Além desse episódio, Cida também já foi ao Carnaval na cadeira de rodas. “Quando estava vindo a minha escola, pedi para o rapaz que estava lá comigo para me levar lá embaixo, que queria receber os meus filhos. Fui porque o pai deles já havia morrido e a minha presença era muito importante”.
Apesar de não desfilar mais, Cida fica acompanhando o trabalho das porta-bandeiras da Unidos do Cruzeiro. “Tem porta-bandeira que quer sambar, mas porta-bandeira não samba. Eu ensino como a gente faz.
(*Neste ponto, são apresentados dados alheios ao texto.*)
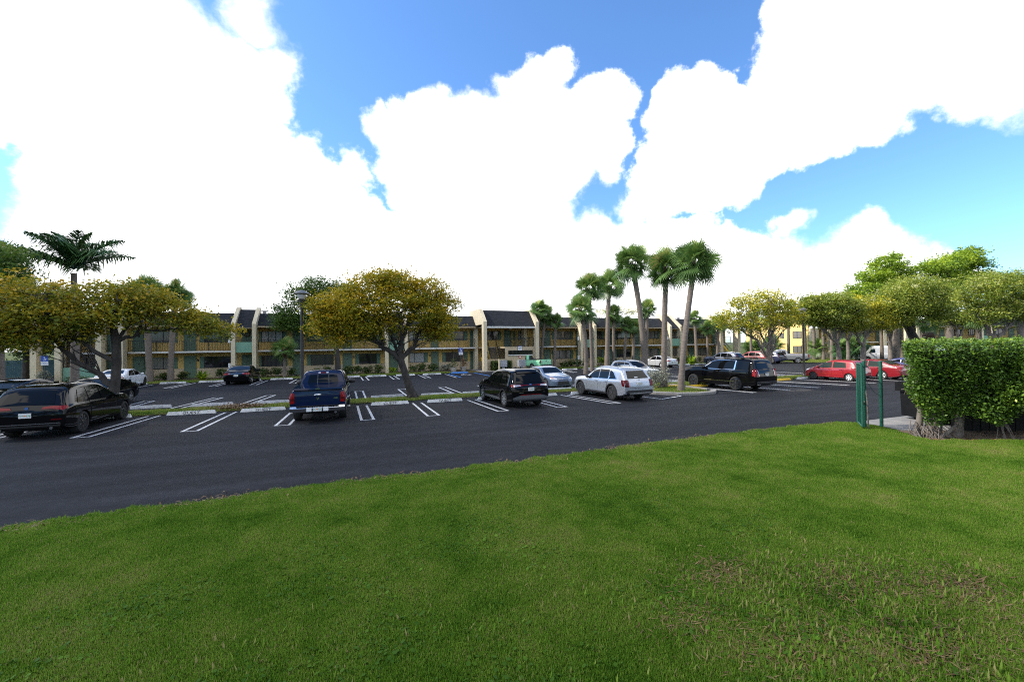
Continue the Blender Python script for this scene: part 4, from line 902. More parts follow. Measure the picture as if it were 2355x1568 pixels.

A gente vê no Rio de Janeiro e aparecem os pés das porta-bandeiras e elas não estão sambando”.
Cida costurava e ajudava em todos os setores da escola de samba, porém, como atualmente tem problemas nos ossos, já não pode mais fazer esse tipo de esforço e ajuda em pequenos trabalhos.
Toda a família permanece no Carnaval: o filho mais velho, que é o presidente e carnavalesco, o filho Thierrys, é diretor de Carnaval, a filha Tatiane é rainha de bateria e os três netos que também estão envolvidos com o carnaval. “Aqui todo mundo se organiza para fazer tudo”.
Nordeste na avenida - O enredo deste ano é “Oxente! Cabra da Peste. Eu sou o Nordeste” e vai falar dos estados da região. Segundo Cida, quem for assistir pode esperar referências aos bonecos de Carnaval nordestinos, às rendeiras, à Maria Bonita e entrou nas fantasias.
O diretor de Carnaval Thierrys Guedes diz que o orçamento da escola para o Carnaval deste ano foi muito apertado e que não foi possível, durante 2018, a realização de eventos para levantar fundos. Segundo Thierrys, a escola também recebe o apoio de terreiros de religiões de matriz africana que ajudam na realização do Carnaval da Cruzeiro.
Boa parte dos adereços será de reaproveitamento de fantasias de carnavais anteriores. Uma estratégia, por exemplo, é colocar os enfeites no sol para que a cola quente amoleça e seja fácil de ser retirada. A escola vai levar para a avenida cerca de 500 componentes em 12 alas.
“Como a verba do Carnaval só saiu agora, vamos para São Paulo comprar o que falta. Para fazer as fantasias foi tudo reaproveitado. No ano passado recolhemos as fantasias e retiramos pedra por pedra, gala por gala. São pelo menos cinco alas feitas com material reciclado”.